In 1983, the Pirates were 12-1, but fell one game shy of the state final, losing to Palatka 18-13. And in 1991, prior to the championship run, Pasco was handed a 35-16 loss by Santa Fe, ending in another 12-1 season.
“When I went (to Pasco), of course, it was starting from scratch, and we struggled the first year — the second year, we won eight games, so it was a process,” said Brown, who went 58-22 from 1989 to 1995 as the Pirates head coach. “In 1992, we pushed those kids pretty hard.”
It was just 11 years ago that Pasco was in the midst of another storybook season, as a dominating, undefeated team that looked destined for, at least, a state final appearance. The team was led by former head coach Tom McHugh and incredible all-around player Janarion Grant, but it lost a heartbreaking, triple-overtime game to Wakulla.
“I was rooting for that team,” Brown said. “I was even at that game. … Those kids, they’re trying to win a state title, too, and you want them to succeed.
“But someone tried to tell me (the 2011) team could beat our (1992) team … and I was like, ‘I don’t know about that. Maybe.’ I like to think we had more grit.”
That grit came in the form of the coaches holding players accountable, even if it meant literally dragging them from bed for early-morning practices.
“You, as a player and teenager, wanted to sleep in,” Tucker said. “But sometimes you’d wake up and coach would be standing over you in bed. … Whenever we did have adversity, it was easy to overcome because the coaches, who had been with us through PAL and middle school, were like uncles.”
There certainly was adversity, most notably right before the state championship game. Just days before the game, quarterback Isaac Johnson, who would pass for 124 yards and a touchdown, was arrested on an outstanding warrant for assault.
Johnson spent the night at the Land O’ Lakes detention center and was released just 12 hours before the game. He was rushed to Dade City, just as the team was headed out on the bus through downtown, with nearly every resident and citizen sending them off in style.
“With Isaac getting arrested, it kind of rallied us together,” said Pasco 1994 grad and the team’s kicker and punter, Brent Lockliear. (He went on to play for Ball State and lives in Indianapolis to this day).

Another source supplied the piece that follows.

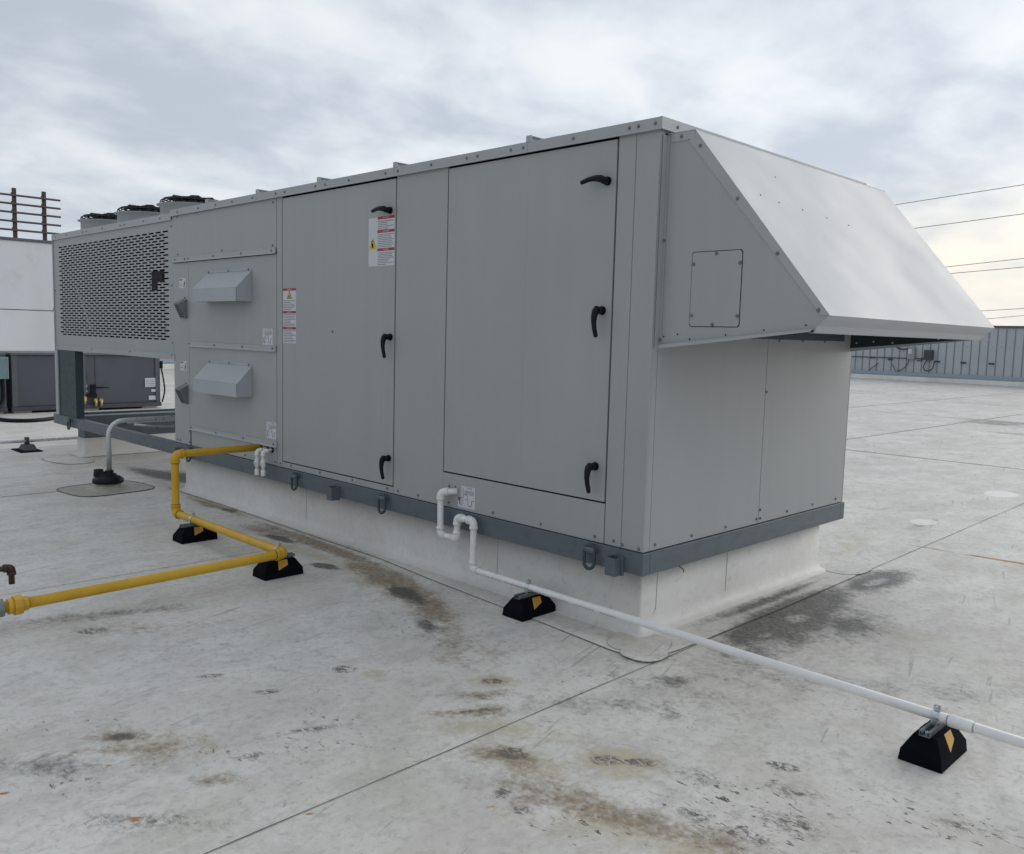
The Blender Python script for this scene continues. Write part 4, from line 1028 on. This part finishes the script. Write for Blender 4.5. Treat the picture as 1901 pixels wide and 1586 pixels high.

“It was the us-against-everyone-else mentality, where they’re even trying to take our quarterback and shut us down.
“But all the way to Gainesville, we would see banners they had put up on I-75 to support us. … It was just incredible, with an incredible team,” Lockliear said.
The Pirates and the county’s other high school teams share the collective desire to bring home another state championship to the county, but for now — after 30 years, the only champs remain in Dade City.
The historic 1992 Pasco Pirates.
“I was fishing once, with one of my coaches, and he got a call and said he was with one of the players from the 1992 championship,” Lockliear said. “So, 25 years later, you’re still referred to as a player on the state championship — that’s a big honor. “For the guys who still live in Dade City, every day they are looked on as part of the only state championship.”
“Everyone wanted (the title) bad, as bad as us, even former players (at the time),” Tucker added. “We’re looked at as the legacy, which will always mean something in this city.”
Even so, Brown said: “It would not break my heart to see another team, especially Pasco, win a state championship.”